**RECORDS:**
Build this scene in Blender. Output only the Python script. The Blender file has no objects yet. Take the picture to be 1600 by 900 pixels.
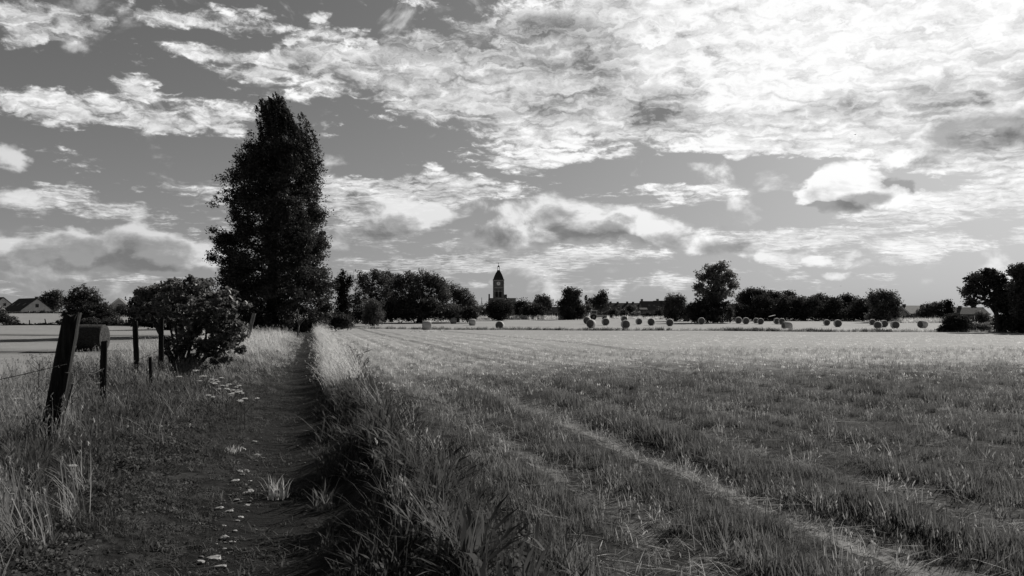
import bpy, bmesh, math, random
import numpy as np
from mathutils import Vector, Matrix, Euler

SC = bpy.context.scene
COL = SC.collection
R = math.radians
EYE = 1.7
FPX = 1244.0                       # focal length in photo pixels (1600 wide)
HOR = 497.0                        # photo row of the horizon

# ------------------------------------------------------------------ camera
cam_d = bpy.data.cameras.new('camera')
cam_d.lens = 28.0
cam_d.sensor_width = 36.0
cam_d.clip_end = 20000
cam_d.clip_start = 0.05
cam = bpy.data.objects.new('camera', cam_d)
COL.objects.link(cam)
cam.location = (0, 0, EYE)
cam.rotation_euler = (R(90) + math.atan((HOR - 450) / FPX), 0, 0)
SC.camera = cam

# ------------------------------------------------------------------ sun, exposure
SUN_AZ, SUN_EL = 38.0, 30.0        # azimuth clockwise from the view direction (+Y)
sun_d = bpy.data.lights.new('sun', 'SUN')
sun_d.energy = 5.0
sun_d.angle = R(0.5)
sun_d.color = (1.0, 0.97, 0.92)
sun = bpy.data.objects.new('sun', sun_d)
COL.objects.link(sun)
sdir = Vector((math.sin(R(SUN_AZ)) * math.cos(R(SUN_EL)), math.cos(R(SUN_AZ)) * math.cos(R(SUN_EL)), math.sin(R(SUN_EL))))
sun.rotation_euler = sdir.to_track_quat('Z', 'Y').to_euler()
sun.location = (30, 20, 60)
vs = SC.view_settings
vs.view_transform = 'Standard'
vs.look = 'None'
vs.exposure = 0.0
vs.gamma = 1.0
vs.use_curve_mapping = False
SC.cycles.max_bounces = 6
SC.cycles.transparent_max_bounces = 8

# ------------------------------------------------------------------ sky (world): Nishita seen in black and white, with clouds
world = bpy.data.worlds.new('World')
SC.world = world
world.use_nodes = True
WT = world.node_tree
WT.nodes.clear()


class V:
    """a float socket with arithmetic"""
    tree = WT

    def __init__(s, sock):
        s.s = sock

    @staticmethod
    def op(kind, *args, clamp=False):
        n = V.tree.nodes.new('ShaderNodeMath')
        n.operation = kind
        n.use_clamp = clamp
        for i, a in enumerate(args):
            if isinstance(a, V):
                V.tree.links.new(a.s, n.inputs[i])
            else:
                n.inputs[i].default_value = a
        return V(n.outputs[0])

    def __add__(s, o): return V.op('ADD', s, o)
    __radd__ = __add__
    def __sub__(s, o): return V.op('SUBTRACT', s, o)
    def __rsub__(s, o): return V.op('SUBTRACT', o, s)
    def __mul__(s, o): return V.op('MULTIPLY', s, o)
    __rmul__ = __mul__
    def __truediv__(s, o): return V.op('DIVIDE', s, o)
    def sat(s): return V.op('ADD', s, 0.0, clamp=True)
    def max(s, o): return V.op('MAXIMUM', s, o)
    def min(s, o): return V.op('MINIMUM', s, o)


def smooth(x, a, b):
    n = V.tree.nodes.new('ShaderNodeMapRange')
    n.interpolation_type = 'SMOOTHSTEP'
    V.tree.links.new(x.s, n.inputs['Value'])
    n.inputs['From Min'].default_value = a
    n.inputs['From Max'].default_value = b
    return V(n.outputs['Result'])


def lerp(a, b, t):
    return a + (b - a) * t


def comb(x, y, z=0.0):
    n = V.tree.nodes.new('ShaderNodeCombineXYZ')
    for i, a in enumerate((x, y, z)):
        if isinstance(a, V):
            V.tree.links.new(a.s, n.inputs[i])
        else:
            n.inputs[i].default_value = a
    return n.outputs[0]


def noise(vec, scale, detail=6.0, rough=0.55, dist=0.0, lac=2.0):
    n = V.tree.nodes.new('ShaderNodeTexNoise')
    V.tree.links.new(vec, n.inputs['Vector'])
    n.inputs['Scale'].default_value = scale
    n.inputs['Detail'].default_value = detail
    n.inputs['Roughness'].default_value = rough
    n.inputs['Distortion'].default_value = dist
    n.inputs['Lacunarity'].default_value = lac
    return V(n.outputs['Fac'])


def px_azel(px, py):
    az = math.atan((px - 800) / FPX)
    return az, math.atan((HOR - py) / FPX * math.cos(az))


def blob(az, el, cx, cy, rx, ry, w=1.0, rot=0.0, acc=None):
    """w * max(0, 1 - d2) for an ellipse round the direction of photo point (cx, cy)"""
    a0, e0 = px_azel(cx, cy)
    ra, re = rx / FPX * math.cos(a0) ** 2, ry / FPX * math.cos(a0)
    c, s = math.cos(R(rot)), math.sin(R(rot))
    if rot:
        da, de = az - a0, el - e0
        x = (da * (c / ra)) + (de * (s / ra))
        y = (de * (c / re)) - (da * (s / re))
    else:
        x = (az - a0) * (1 / ra)
        y = (el - e0) * (1 / re)
    d2 = V.op('MULTIPLY_ADD', x, x, y * y)
    f = V.op('SUBTRACT', 1.0, d2, clamp=True)
    return f * w if acc is None else V.op('MULTIPLY_ADD', f, w, acc)


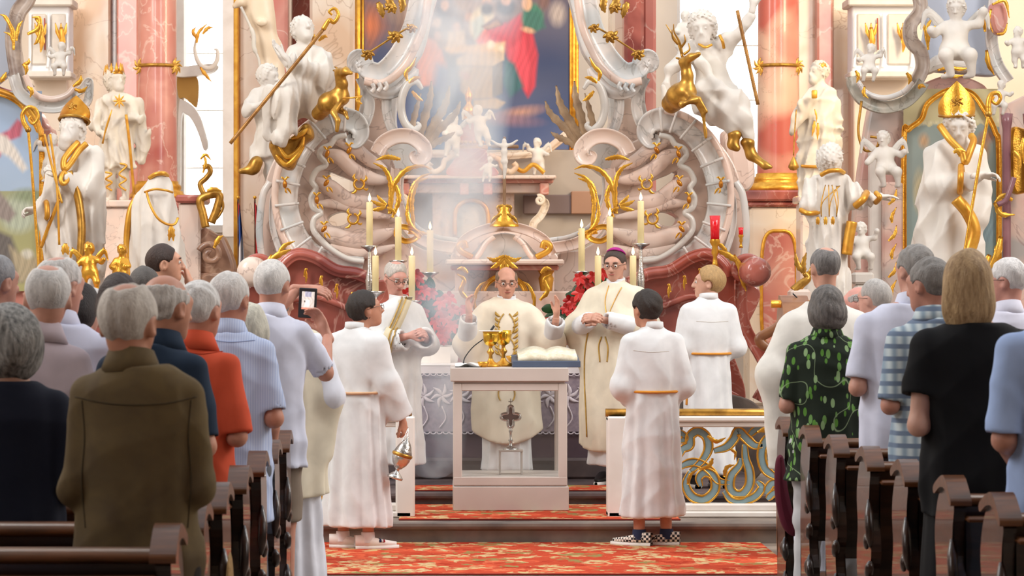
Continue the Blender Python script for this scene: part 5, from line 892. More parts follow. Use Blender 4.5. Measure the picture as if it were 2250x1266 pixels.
# putti
def putto(label, px, py, hpx, d, yaw=180, pitch=0, lean=0, arms=0, mat=PLASTER, wings=True, seed=1, group=None, sit=False, res=2.4, name='putto_statue'):
    S = Fig(name, label, d, px, py, 'putto', group); k = hpx/100; r = random.Random(seed); L = lambda x, y, dy=0: (px+(x+lean*(100-y)/60)*k, py-(100-y)*k*1.0+0*y, dy*S.k*k)
    X = lambda x, up, dy=0: (px+(x+lean*up/60)*k, py-up*k, dy*S.k*k)
    fs = [S.e(X(0, 57, 0), (15*k, 13*k, 17*k)), S.e(X(0, 42, -1), (16*k, 14*k, 13*k)), S.c(X(0, 70), X(0, 78), 6*k)]
    a1 = [(-30, 62), (-26, 82), (-32, 48), (-18, 52)][arms % 4]; a2 = [(30, 84), (28, 56), (32, 66), (14, 54)][arms % 4]
    for sx, a in ((-1, a1), (1, a2)): fs.append(S.ch([X(sx*12, 68), X((sx*12+a[0])/2+sx*5, (68+a[1])/2-6, -6), X(a[0], a[1], -10)], [6*k, 5*k, 4*k], 4*k)); fs.append(S.e(X(a[0], a[1], -12), (4*k, 4*k, 4*k)))
    for sx in (-1, 1):
        if sit: fs.append(S.ch([X(sx*8, 38), X(sx*14, 32, -22), X(sx*12+seed % 3*3, 10, -18)], [10*k, 8*k, 4*k], 4*k))
        else: fs.append(S.ch([X(sx*8, 38), X(sx*(10+seed % 3*2), 20, -8 if sx > 0 else 2), X(sx*(8+seed % 4*2), 3)], [10*k, 7*k, 4*k], 4*k))
        fs.append(S.e(X(sx*13, (8 if sit else 2), -10), (4*k, 8*k, 3*k)))
    f = U(*fs, k=6*k*S.k); f = U(f, S.head(X(0, 88)[0], X(0, 88)[1], 0, yaw, pitch, 0, 26*k*S.k/.235, female=True, hair='wavy', vol=.5), k=3*k*S.k); S.make(f, px-50*k+min(0, lean)*k*2, px+50*k+max(0, lean)*k*2, py-112*k, py+8*k, 34*k*S.k, mat, res, .0)
    if wings:
        for sx in (-1, 1): mb = MB(); [leaf(mb, [X(sx*6, 62)[:2], X(sx*(22+j*5), 74+j*7-j*j)[:2], X(sx*(34+j*3), 92-j*14)[:2]], d+.12*hpx*S.k/.5*.3, 7*k, n=12, lobes=2) for j in range(3)]; mb.build('wing', mat, S.T)
    return S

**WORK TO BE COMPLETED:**
Write out the records above exactly as they appear, leaving out any pictures.

**ANSWER TO THE EXERCISE:**
Build this scene in Blender. Output only the Python script. The Blender file has no objects yet. Take the picture to be 1600 by 900 pixels.
import bpy, bmesh, math, random
import numpy as np
from mathutils import Vector, Matrix, Euler

SC = bpy.context.scene
COL = SC.collection
R = math.radians
EYE = 1.7
FPX = 1244.0                       # focal length in photo pixels (1600 wide)
HOR = 497.0                        # photo row of the horizon

# ------------------------------------------------------------------ camera
cam_d = bpy.data.cameras.new('camera')
cam_d.lens = 28.0
cam_d.sensor_width = 36.0
cam_d.clip_end = 20000
cam_d.clip_start = 0.05
cam = bpy.data.objects.new('camera', cam_d)
COL.objects.link(cam)
cam.location = (0, 0, EYE)
cam.rotation_euler = (R(90) + math.atan((HOR - 450) / FPX), 0, 0)
SC.camera = cam

# ------------------------------------------------------------------ sun, exposure
SUN_AZ, SUN_EL = 38.0, 30.0        # azimuth clockwise from the view direction (+Y)
sun_d = bpy.data.lights.new('sun', 'SUN')
sun_d.energy = 5.0
sun_d.angle = R(0.5)
sun_d.color = (1.0, 0.97, 0.92)
sun = bpy.data.objects.new('sun', sun_d)
COL.objects.link(sun)
sdir = Vector((math.sin(R(SUN_AZ)) * math.cos(R(SUN_EL)), math.cos(R(SUN_AZ)) * math.cos(R(SUN_EL)), math.sin(R(SUN_EL))))
sun.rotation_euler = sdir.to_track_quat('Z', 'Y').to_euler()
sun.location = (30, 20, 60)
vs = SC.view_settings
vs.view_transform = 'Standard'
vs.look = 'None'
vs.exposure = 0.0
vs.gamma = 1.0
vs.use_curve_mapping = False
SC.cycles.max_bounces = 6
SC.cycles.transparent_max_bounces = 8

# ------------------------------------------------------------------ sky (world): Nishita seen in black and white, with clouds
world = bpy.data.worlds.new('World')
SC.world = world
world.use_nodes = True
WT = world.node_tree
WT.nodes.clear()


class V:
    """a float socket with arithmetic"""
    tree = WT

    def __init__(s, sock):
        s.s = sock

    @staticmethod
    def op(kind, *args, clamp=False):
        n = V.tree.nodes.new('ShaderNodeMath')
        n.operation = kind
        n.use_clamp = clamp
        for i, a in enumerate(args):
            if isinstance(a, V):
                V.tree.links.new(a.s, n.inputs[i])
            else:
                n.inputs[i].default_value = a
        return V(n.outputs[0])

    def __add__(s, o): return V.op('ADD', s, o)
    __radd__ = __add__
    def __sub__(s, o): return V.op('SUBTRACT', s, o)
    def __rsub__(s, o): return V.op('SUBTRACT', o, s)
    def __mul__(s, o): return V.op('MULTIPLY', s, o)
    __rmul__ = __mul__
    def __truediv__(s, o): return V.op('DIVIDE', s, o)
    def sat(s): return V.op('ADD', s, 0.0, clamp=True)
    def max(s, o): return V.op('MAXIMUM', s, o)
    def min(s, o): return V.op('MINIMUM', s, o)


def smooth(x, a, b):
    n = V.tree.nodes.new('ShaderNodeMapRange')
    n.interpolation_type = 'SMOOTHSTEP'
    V.tree.links.new(x.s, n.inputs['Value'])
    n.inputs['From Min'].default_value = a
    n.inputs['From Max'].default_value = b
    return V(n.outputs['Result'])


def lerp(a, b, t):
    return a + (b - a) * t


def comb(x, y, z=0.0):
    n = V.tree.nodes.new('ShaderNodeCombineXYZ')
    for i, a in enumerate((x, y, z)):
        if isinstance(a, V):
            V.tree.links.new(a.s, n.inputs[i])
        else:
            n.inputs[i].default_value = a
    return n.outputs[0]


def noise(vec, scale, detail=6.0, rough=0.55, dist=0.0, lac=2.0):
    n = V.tree.nodes.new('ShaderNodeTexNoise')
    V.tree.links.new(vec, n.inputs['Vector'])
    n.inputs['Scale'].default_value = scale
    n.inputs['Detail'].default_value = detail
    n.inputs['Roughness'].default_value = rough
    n.inputs['Distortion'].default_value = dist
    n.inputs['Lacunarity'].default_value = lac
    return V(n.outputs['Fac'])


def px_azel(px, py):
    az = math.atan((px - 800) / FPX)
    return az, math.atan((HOR - py) / FPX * math.cos(az))


def blob(az, el, cx, cy, rx, ry, w=1.0, rot=0.0, acc=None):
    """w * max(0, 1 - d2) for an ellipse round the direction of photo point (cx, cy)"""
    a0, e0 = px_azel(cx, cy)
    ra, re = rx / FPX * math.cos(a0) ** 2, ry / FPX * math.cos(a0)
    c, s = math.cos(R(rot)), math.sin(R(rot))
    if rot:
        da, de = az - a0, el - e0
        x = (da * (c / ra)) + (de * (s / ra))
        y = (de * (c / re)) - (da * (s / re))
    else:
        x = (az - a0) * (1 / ra)
        y = (el - e0) * (1 / re)
    d2 = V.op('MULTIPLY_ADD', x, x, y * y)
    f = V.op('SUBTRACT', 1.0, d2, clamp=True)
    return f * w if acc is None else V.op('MULTIPLY_ADD', f, w, acc)


Continue the Blender Python script for this scene: part 5, from line 892. More parts follow. Use Blender 4.5. Measure the picture as if it were 2250x1266 pixels.
# putti
def putto(label, px, py, hpx, d, yaw=180, pitch=0, lean=0, arms=0, mat=PLASTER, wings=True, seed=1, group=None, sit=False, res=2.4, name='putto_statue'):
    S = Fig(name, label, d, px, py, 'putto', group); k = hpx/100; r = random.Random(seed); L = lambda x, y, dy=0: (px+(x+lean*(100-y)/60)*k, py-(100-y)*k*1.0+0*y, dy*S.k*k)
    X = lambda x, up, dy=0: (px+(x+lean*up/60)*k, py-up*k, dy*S.k*k)
    fs = [S.e(X(0, 57, 0), (15*k, 13*k, 17*k)), S.e(X(0, 42, -1), (16*k, 14*k, 13*k)), S.c(X(0, 70), X(0, 78), 6*k)]
    a1 = [(-30, 62), (-26, 82), (-32, 48), (-18, 52)][arms % 4]; a2 = [(30, 84), (28, 56), (32, 66), (14, 54)][arms % 4]
    for sx, a in ((-1, a1), (1, a2)): fs.append(S.ch([X(sx*12, 68), X((sx*12+a[0])/2+sx*5, (68+a[1])/2-6, -6), X(a[0], a[1], -10)], [6*k, 5*k, 4*k], 4*k)); fs.append(S.e(X(a[0], a[1], -12), (4*k, 4*k, 4*k)))
    for sx in (-1, 1):
        if sit: fs.append(S.ch([X(sx*8, 38), X(sx*14, 32, -22), X(sx*12+seed % 3*3, 10, -18)], [10*k, 8*k, 4*k], 4*k))
        else: fs.append(S.ch([X(sx*8, 38), X(sx*(10+seed % 3*2), 20, -8 if sx > 0 else 2), X(sx*(8+seed % 4*2), 3)], [10*k, 7*k, 4*k], 4*k))
        fs.append(S.e(X(sx*13, (8 if sit else 2), -10), (4*k, 8*k, 3*k)))
    f = U(*fs, k=6*k*S.k); f = U(f, S.head(X(0, 88)[0], X(0, 88)[1], 0, yaw, pitch, 0, 26*k*S.k/.235, female=True, hair='wavy', vol=.5), k=3*k*S.k); S.make(f, px-50*k+min(0, lean)*k*2, px+50*k+max(0, lean)*k*2, py-112*k, py+8*k, 34*k*S.k, mat, res, .0)
    if wings:
        for sx in (-1, 1): mb = MB(); [leaf(mb, [X(sx*6, 62)[:2], X(sx*(22+j*5), 74+j*7-j*j)[:2], X(sx*(34+j*3), 92-j*14)[:2]], d+.12*hpx*S.k/.5*.3, 7*k, n=12, lobes=2) for j in range(3)]; mb.build('wing', mat, S.T)
    return S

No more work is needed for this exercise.